Information supplied =
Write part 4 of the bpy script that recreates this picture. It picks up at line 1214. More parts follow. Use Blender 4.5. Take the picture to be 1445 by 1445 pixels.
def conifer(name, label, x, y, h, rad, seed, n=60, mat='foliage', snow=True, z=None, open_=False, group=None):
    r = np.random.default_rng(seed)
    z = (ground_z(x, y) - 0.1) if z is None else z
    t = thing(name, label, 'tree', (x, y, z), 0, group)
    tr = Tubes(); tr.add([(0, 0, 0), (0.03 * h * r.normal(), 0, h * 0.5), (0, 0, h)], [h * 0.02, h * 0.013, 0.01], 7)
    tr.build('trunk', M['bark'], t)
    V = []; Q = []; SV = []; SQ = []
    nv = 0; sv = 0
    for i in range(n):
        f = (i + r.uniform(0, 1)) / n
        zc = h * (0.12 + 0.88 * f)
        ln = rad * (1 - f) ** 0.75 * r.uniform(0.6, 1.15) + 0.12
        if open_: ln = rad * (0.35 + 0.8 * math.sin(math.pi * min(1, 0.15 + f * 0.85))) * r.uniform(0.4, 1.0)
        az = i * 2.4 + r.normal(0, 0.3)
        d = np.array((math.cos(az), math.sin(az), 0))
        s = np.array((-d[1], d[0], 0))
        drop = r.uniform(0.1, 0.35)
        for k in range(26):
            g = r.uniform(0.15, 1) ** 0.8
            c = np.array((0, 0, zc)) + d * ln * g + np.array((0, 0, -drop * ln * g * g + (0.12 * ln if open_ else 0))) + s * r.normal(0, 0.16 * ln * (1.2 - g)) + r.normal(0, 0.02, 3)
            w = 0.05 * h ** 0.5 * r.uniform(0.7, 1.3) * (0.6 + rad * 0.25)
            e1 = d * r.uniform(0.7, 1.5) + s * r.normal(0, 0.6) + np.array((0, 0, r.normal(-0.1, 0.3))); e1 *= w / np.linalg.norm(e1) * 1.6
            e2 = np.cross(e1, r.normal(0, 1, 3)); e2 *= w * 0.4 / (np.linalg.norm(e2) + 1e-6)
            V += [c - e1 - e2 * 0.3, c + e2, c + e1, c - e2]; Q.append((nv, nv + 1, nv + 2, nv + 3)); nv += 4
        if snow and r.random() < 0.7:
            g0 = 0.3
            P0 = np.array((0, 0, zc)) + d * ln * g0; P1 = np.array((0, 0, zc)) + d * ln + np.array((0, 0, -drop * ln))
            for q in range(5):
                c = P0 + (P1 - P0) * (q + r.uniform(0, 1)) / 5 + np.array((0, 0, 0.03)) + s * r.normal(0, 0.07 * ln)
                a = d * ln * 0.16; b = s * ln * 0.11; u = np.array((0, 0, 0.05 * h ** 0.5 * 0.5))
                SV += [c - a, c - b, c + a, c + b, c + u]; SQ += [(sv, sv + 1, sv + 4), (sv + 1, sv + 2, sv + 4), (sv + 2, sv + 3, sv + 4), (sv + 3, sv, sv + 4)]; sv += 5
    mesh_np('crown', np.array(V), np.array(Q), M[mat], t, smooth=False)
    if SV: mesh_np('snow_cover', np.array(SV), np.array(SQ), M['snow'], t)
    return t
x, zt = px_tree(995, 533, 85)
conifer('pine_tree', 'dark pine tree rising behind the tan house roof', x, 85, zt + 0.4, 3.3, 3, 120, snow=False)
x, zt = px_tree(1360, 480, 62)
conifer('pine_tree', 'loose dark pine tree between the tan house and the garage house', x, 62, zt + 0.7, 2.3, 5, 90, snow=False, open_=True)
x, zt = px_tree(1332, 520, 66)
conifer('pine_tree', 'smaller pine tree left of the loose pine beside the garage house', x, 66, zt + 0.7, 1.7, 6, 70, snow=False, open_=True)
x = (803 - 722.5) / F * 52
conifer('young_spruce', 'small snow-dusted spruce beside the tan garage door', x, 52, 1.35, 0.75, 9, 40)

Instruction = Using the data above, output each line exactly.

Solution for this problem =
Write part 4 of the bpy script that recreates this picture. It picks up at line 1214. More parts follow. Use Blender 4.5. Take the picture to be 1445 by 1445 pixels.
def conifer(name, label, x, y, h, rad, seed, n=60, mat='foliage', snow=True, z=None, open_=False, group=None):
    r = np.random.default_rng(seed)
    z = (ground_z(x, y) - 0.1) if z is None else z
    t = thing(name, label, 'tree', (x, y, z), 0, group)
    tr = Tubes(); tr.add([(0, 0, 0), (0.03 * h * r.normal(), 0, h * 0.5), (0, 0, h)], [h * 0.02, h * 0.013, 0.01], 7)
    tr.build('trunk', M['bark'], t)
    V = []; Q = []; SV = []; SQ = []
    nv = 0; sv = 0
    for i in range(n):
        f = (i + r.uniform(0, 1)) / n
        zc = h * (0.12 + 0.88 * f)
        ln = rad * (1 - f) ** 0.75 * r.uniform(0.6, 1.15) + 0.12
        if open_: ln = rad * (0.35 + 0.8 * math.sin(math.pi * min(1, 0.15 + f * 0.85))) * r.uniform(0.4, 1.0)
        az = i * 2.4 + r.normal(0, 0.3)
        d = np.array((math.cos(az), math.sin(az), 0))
        s = np.array((-d[1], d[0], 0))
        drop = r.uniform(0.1, 0.35)
        for k in range(26):
            g = r.uniform(0.15, 1) ** 0.8
            c = np.array((0, 0, zc)) + d * ln * g + np.array((0, 0, -drop * ln * g * g + (0.12 * ln if open_ else 0))) + s * r.normal(0, 0.16 * ln * (1.2 - g)) + r.normal(0, 0.02, 3)
            w = 0.05 * h ** 0.5 * r.uniform(0.7, 1.3) * (0.6 + rad * 0.25)
            e1 = d * r.uniform(0.7, 1.5) + s * r.normal(0, 0.6) + np.array((0, 0, r.normal(-0.1, 0.3))); e1 *= w / np.linalg.norm(e1) * 1.6
            e2 = np.cross(e1, r.normal(0, 1, 3)); e2 *= w * 0.4 / (np.linalg.norm(e2) + 1e-6)
            V += [c - e1 - e2 * 0.3, c + e2, c + e1, c - e2]; Q.append((nv, nv + 1, nv + 2, nv + 3)); nv += 4
        if snow and r.random() < 0.7:
            g0 = 0.3
            P0 = np.array((0, 0, zc)) + d * ln * g0; P1 = np.array((0, 0, zc)) + d * ln + np.array((0, 0, -drop * ln))
            for q in range(5):
                c = P0 + (P1 - P0) * (q + r.uniform(0, 1)) / 5 + np.array((0, 0, 0.03)) + s * r.normal(0, 0.07 * ln)
                a = d * ln * 0.16; b = s * ln * 0.11; u = np.array((0, 0, 0.05 * h ** 0.5 * 0.5))
                SV += [c - a, c - b, c + a, c + b, c + u]; SQ += [(sv, sv + 1, sv + 4), (sv + 1, sv + 2, sv + 4), (sv + 2, sv + 3, sv + 4), (sv + 3, sv, sv + 4)]; sv += 5
    mesh_np('crown', np.array(V), np.array(Q), M[mat], t, smooth=False)
    if SV: mesh_np('snow_cover', np.array(SV), np.array(SQ), M['snow'], t)
    return t
x, zt = px_tree(995, 533, 85)
conifer('pine_tree', 'dark pine tree rising behind the tan house roof', x, 85, zt + 0.4, 3.3, 3, 120, snow=False)
x, zt = px_tree(1360, 480, 62)
conifer('pine_tree', 'loose dark pine tree between the tan house and the garage house', x, 62, zt + 0.7, 2.3, 5, 90, snow=False, open_=True)
x, zt = px_tree(1332, 520, 66)
conifer('pine_tree', 'smaller pine tree left of the loose pine beside the garage house', x, 66, zt + 0.7, 1.7, 6, 70, snow=False, open_=True)
x = (803 - 722.5) / F * 52
conifer('young_spruce', 'small snow-dusted spruce beside the tan garage door', x, 52, 1.35, 0.75, 9, 40)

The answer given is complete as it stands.